Daniela Bueno, da Acrimat, explica que a região precisa de políticas públicas para a pecuária voltar ao Pantanal. “Nós temos estudos que mostram que ela precisa estar lá. Esse boi fazendo esse pastoreio diminui consideravelmente essa matéria-orgânica que serve de combustível, e estas propriedades que estão abandonadas, sem dúvida alguma, aumentam ainda mais os risco de incêndio”.
Esse tema é conversado pela Secretaria de Estado de Meio Ambiente de Mato Grosso e, segundo a titular da pasta, Mauren Lazaretti, é possível que alguma mudança na legislação ocorra. ”Reconhecemos a necessidade de avaliar essa legislação, tanto que desde 2009 nós já vínhamos discutindo com o setor produtivo e com a Assembleia Legislativa um grupo de trabalho para tratar da temática, tanto que já alinhamos com a Embrapa, Sema e Assembleia um termo de convênio e um plano de trabalho para que a gente consiga rever dentro do reconhecimento científico essa legislação”, disse.

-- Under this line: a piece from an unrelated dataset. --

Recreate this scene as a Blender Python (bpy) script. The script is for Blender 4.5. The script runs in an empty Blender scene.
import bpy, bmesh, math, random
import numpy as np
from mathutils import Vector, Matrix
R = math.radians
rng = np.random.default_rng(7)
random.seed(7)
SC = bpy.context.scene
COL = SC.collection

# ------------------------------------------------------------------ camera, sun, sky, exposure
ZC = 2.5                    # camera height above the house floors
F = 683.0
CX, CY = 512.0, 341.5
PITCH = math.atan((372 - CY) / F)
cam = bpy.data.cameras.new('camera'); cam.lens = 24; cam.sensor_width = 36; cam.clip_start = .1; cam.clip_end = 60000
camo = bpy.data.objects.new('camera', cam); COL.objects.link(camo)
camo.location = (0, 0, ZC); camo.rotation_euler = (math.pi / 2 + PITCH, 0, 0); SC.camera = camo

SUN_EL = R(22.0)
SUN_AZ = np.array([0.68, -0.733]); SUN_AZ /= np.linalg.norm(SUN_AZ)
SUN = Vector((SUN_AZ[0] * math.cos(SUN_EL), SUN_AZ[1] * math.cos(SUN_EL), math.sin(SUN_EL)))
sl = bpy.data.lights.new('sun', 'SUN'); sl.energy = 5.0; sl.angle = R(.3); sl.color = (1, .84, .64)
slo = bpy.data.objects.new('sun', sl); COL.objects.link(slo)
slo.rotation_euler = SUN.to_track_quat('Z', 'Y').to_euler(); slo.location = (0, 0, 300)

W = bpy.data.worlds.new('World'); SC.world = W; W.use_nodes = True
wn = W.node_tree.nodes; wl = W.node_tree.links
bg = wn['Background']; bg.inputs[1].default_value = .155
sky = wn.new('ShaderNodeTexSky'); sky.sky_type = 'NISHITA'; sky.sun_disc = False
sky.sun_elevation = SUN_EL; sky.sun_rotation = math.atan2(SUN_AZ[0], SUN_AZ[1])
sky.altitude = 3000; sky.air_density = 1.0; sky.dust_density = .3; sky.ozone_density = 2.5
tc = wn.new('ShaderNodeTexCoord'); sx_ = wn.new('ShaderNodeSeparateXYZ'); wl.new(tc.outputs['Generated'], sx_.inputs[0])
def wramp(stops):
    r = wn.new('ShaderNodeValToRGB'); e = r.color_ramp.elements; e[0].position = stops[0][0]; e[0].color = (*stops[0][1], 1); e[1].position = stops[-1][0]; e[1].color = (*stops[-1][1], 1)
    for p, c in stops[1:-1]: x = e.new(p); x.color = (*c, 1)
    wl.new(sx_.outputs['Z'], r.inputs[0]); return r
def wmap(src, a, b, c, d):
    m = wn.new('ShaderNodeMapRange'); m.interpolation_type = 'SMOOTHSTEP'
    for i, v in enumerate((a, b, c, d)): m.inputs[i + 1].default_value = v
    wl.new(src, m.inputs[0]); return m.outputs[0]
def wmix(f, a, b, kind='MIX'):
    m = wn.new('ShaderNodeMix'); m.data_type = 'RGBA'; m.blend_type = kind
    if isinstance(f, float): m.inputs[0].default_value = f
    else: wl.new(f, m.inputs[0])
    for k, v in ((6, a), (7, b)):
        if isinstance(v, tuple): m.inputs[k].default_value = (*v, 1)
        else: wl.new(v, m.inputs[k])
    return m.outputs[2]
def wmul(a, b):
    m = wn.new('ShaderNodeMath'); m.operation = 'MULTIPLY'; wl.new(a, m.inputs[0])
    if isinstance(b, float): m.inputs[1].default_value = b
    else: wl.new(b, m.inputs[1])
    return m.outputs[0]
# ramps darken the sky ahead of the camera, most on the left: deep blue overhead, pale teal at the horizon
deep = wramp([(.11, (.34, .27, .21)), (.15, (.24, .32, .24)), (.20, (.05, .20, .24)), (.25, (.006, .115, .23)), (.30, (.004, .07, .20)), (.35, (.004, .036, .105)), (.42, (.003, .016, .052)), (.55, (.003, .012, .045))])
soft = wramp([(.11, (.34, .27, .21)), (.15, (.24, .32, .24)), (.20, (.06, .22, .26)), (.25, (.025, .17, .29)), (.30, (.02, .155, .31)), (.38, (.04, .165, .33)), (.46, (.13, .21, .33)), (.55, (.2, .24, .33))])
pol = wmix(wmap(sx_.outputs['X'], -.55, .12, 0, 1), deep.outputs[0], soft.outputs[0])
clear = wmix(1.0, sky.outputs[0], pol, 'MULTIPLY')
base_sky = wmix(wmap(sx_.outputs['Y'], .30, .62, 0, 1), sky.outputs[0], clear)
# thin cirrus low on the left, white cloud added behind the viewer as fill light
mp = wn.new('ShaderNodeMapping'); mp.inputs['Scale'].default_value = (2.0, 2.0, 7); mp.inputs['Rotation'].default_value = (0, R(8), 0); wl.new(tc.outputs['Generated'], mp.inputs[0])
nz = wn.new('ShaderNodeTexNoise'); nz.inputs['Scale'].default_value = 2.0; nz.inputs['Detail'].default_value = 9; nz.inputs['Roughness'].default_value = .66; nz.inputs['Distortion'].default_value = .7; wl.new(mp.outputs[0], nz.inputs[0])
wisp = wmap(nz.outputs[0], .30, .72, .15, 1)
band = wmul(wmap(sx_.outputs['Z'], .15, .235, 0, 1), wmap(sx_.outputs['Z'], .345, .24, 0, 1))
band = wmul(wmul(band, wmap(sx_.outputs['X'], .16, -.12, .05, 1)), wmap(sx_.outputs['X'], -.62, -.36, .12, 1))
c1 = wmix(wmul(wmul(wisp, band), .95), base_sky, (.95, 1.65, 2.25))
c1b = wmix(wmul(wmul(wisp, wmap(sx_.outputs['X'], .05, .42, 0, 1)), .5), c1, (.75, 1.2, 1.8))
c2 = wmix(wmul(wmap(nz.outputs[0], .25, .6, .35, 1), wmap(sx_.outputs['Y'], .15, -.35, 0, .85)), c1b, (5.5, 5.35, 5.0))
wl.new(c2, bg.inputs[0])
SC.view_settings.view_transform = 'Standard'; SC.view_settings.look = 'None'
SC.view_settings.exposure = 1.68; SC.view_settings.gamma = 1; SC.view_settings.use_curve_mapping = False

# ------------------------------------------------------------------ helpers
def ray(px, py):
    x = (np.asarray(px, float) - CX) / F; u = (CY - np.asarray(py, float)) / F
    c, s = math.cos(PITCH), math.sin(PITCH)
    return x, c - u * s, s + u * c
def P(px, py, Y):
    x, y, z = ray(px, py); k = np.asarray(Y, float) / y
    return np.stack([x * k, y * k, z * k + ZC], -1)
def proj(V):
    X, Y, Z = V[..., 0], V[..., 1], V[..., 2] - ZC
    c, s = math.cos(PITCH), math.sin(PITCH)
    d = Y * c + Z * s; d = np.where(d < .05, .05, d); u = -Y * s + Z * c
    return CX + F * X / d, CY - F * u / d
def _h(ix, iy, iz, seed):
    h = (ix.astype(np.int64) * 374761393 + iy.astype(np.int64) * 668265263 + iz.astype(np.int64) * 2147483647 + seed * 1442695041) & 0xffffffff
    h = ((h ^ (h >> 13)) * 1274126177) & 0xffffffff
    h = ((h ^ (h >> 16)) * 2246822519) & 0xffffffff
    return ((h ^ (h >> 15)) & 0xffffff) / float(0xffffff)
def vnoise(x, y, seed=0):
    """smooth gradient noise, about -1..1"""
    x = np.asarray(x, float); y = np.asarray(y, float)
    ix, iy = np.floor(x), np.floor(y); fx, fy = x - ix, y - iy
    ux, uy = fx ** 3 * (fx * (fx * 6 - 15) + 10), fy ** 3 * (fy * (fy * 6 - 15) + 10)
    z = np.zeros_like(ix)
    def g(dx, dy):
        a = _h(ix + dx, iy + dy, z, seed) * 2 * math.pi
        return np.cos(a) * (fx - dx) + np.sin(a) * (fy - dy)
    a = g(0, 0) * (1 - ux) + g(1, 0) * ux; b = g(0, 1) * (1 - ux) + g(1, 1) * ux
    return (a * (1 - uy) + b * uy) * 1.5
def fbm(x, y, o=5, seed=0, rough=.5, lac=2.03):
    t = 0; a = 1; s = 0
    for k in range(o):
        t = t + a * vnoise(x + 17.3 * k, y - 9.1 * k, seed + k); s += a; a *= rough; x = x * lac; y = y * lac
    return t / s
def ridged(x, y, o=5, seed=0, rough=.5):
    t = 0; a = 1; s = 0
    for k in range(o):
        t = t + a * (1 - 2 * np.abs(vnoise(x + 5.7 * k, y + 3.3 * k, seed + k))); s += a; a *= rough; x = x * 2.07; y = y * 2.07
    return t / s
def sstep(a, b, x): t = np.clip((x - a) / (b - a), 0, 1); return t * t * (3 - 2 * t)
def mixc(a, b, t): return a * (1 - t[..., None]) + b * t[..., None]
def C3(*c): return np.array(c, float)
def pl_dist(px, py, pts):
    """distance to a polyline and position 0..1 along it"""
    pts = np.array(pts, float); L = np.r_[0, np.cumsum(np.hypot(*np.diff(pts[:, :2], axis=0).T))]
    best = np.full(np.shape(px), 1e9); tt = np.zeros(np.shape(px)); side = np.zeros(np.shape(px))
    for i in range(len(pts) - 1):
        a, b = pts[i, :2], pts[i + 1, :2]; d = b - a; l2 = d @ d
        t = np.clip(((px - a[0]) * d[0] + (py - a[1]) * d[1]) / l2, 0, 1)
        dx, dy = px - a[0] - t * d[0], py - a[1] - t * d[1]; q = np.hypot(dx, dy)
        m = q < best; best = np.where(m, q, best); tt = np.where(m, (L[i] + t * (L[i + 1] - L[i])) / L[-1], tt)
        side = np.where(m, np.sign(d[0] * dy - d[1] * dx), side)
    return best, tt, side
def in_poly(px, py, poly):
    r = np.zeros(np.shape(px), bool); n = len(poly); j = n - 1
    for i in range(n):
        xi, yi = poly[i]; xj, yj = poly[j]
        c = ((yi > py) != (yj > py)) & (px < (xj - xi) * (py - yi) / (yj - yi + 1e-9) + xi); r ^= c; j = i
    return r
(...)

Segundo a secretária, não é apenas a política pública que vai solucionar o problema das queimadas na região. “Temos, de fato, de considerar o comportamento climático. O nosso desafio agora é, a partir deste cenário do conhecimento que nós temos desses eventos e desses fenômenos, estabelecer as medidas emergenciais a médio e longo prazo, para que esse cenário possa ser controlado. Se isso demandar trazer legislação nova, nós faremos, considerando o conhecimento científico e também o conhecimento do pantaneiro. Além disso, precisamos fortalecer as estruturas da região para que combate do próximo ano, que já se mostra inevitável, possa ser realizado com maior eficiência”, finalizou.